Everything that is Internet-connected is at risk of online threats. We’ve seen this happen with the mobile device boom. Cybercriminals changed targets from computers to mobile devices as soon as the latter gained immense popularity. That said, it isn’t unlikely for them to shift focus again on the Internet-connected home appliances once these are no longer considered novelties.

Smart TVs with facial and voice recognition features can be used to violate your privacy and steal your identity. Cybercriminals can also hijack and take control of your connected car. They can also disable or completely turn off your home security system. Even tracking systems like the AIS can easily be pawned, as our very own researchers showed.

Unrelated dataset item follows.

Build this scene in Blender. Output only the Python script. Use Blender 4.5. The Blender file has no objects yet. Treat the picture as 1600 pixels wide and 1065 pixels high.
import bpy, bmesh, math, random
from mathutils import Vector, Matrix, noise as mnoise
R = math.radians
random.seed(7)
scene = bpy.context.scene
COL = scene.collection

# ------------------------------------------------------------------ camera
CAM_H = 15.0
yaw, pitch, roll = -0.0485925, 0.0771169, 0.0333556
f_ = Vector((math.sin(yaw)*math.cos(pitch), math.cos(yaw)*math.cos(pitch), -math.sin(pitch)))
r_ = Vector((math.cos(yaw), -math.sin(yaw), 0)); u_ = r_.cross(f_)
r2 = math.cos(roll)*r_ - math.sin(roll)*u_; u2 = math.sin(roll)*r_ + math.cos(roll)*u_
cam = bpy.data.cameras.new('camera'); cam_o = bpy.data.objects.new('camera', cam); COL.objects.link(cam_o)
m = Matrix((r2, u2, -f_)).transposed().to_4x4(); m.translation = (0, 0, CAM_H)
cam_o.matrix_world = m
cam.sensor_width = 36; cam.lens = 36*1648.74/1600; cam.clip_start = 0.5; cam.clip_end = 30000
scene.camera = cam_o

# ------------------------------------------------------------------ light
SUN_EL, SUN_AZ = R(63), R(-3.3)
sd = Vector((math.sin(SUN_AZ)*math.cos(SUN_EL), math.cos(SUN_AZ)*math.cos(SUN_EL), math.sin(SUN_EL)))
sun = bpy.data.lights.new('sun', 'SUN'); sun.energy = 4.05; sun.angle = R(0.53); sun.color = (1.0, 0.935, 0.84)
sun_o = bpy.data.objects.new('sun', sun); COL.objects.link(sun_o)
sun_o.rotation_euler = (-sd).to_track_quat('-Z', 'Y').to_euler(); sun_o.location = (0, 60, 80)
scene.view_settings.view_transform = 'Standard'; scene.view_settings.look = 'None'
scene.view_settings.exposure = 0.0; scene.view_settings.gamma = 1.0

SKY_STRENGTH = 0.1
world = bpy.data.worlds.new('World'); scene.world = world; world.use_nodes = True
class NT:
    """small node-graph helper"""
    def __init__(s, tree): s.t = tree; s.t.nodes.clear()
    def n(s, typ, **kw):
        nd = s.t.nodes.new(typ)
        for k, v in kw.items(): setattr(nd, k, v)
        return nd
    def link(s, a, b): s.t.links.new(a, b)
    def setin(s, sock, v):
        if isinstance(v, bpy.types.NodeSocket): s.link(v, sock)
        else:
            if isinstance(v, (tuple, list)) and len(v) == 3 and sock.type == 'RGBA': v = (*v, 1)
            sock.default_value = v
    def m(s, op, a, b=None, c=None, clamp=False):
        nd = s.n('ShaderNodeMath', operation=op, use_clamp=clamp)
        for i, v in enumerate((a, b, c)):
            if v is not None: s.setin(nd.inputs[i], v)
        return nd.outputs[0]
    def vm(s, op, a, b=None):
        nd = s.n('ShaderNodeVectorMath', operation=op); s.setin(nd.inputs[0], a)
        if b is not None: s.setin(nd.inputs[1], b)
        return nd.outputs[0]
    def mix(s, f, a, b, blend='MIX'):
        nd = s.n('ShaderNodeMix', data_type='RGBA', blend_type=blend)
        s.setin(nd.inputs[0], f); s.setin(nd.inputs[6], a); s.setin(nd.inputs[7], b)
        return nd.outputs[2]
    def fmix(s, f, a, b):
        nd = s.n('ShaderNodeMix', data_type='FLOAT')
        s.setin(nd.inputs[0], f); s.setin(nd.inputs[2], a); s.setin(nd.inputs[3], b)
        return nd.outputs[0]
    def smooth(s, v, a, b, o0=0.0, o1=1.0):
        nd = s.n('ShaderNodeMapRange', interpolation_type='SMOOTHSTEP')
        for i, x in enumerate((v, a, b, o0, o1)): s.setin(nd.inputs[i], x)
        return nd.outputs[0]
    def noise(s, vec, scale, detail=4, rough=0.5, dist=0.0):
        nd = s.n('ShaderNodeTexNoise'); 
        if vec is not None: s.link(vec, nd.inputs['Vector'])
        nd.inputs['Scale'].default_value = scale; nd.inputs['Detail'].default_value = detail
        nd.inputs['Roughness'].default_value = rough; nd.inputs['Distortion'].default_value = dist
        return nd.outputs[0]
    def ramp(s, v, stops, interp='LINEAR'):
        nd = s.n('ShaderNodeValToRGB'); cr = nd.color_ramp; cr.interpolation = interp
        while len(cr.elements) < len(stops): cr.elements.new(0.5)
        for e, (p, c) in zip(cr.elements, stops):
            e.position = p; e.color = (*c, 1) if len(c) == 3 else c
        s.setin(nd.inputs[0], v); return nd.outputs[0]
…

IoE may not just be giving cybercriminals an entirely new platform to play with; it could be giving them an entire ecosystem.

Immediate Threat or Looming Danger?

While the idea of IoE attacks seems serious, and it is, it’s not something you should worry about yet. Why? Because the technology behind IoE is still in its infancy but its underlying infrastructure is indeed bound to be a major attack target by 2015 and beyond.

Just like we predicted, we have yet to see a “killer app,” that one product or service that will capture consumers’ fancy, to become mainstream before we can see real IoE attacks. We’ll see a lot of innovations but probably no massive breakthroughs, with the closest being Google Glass. Until then, we believe cybercriminals will lay low and remain ambivalent about IoE.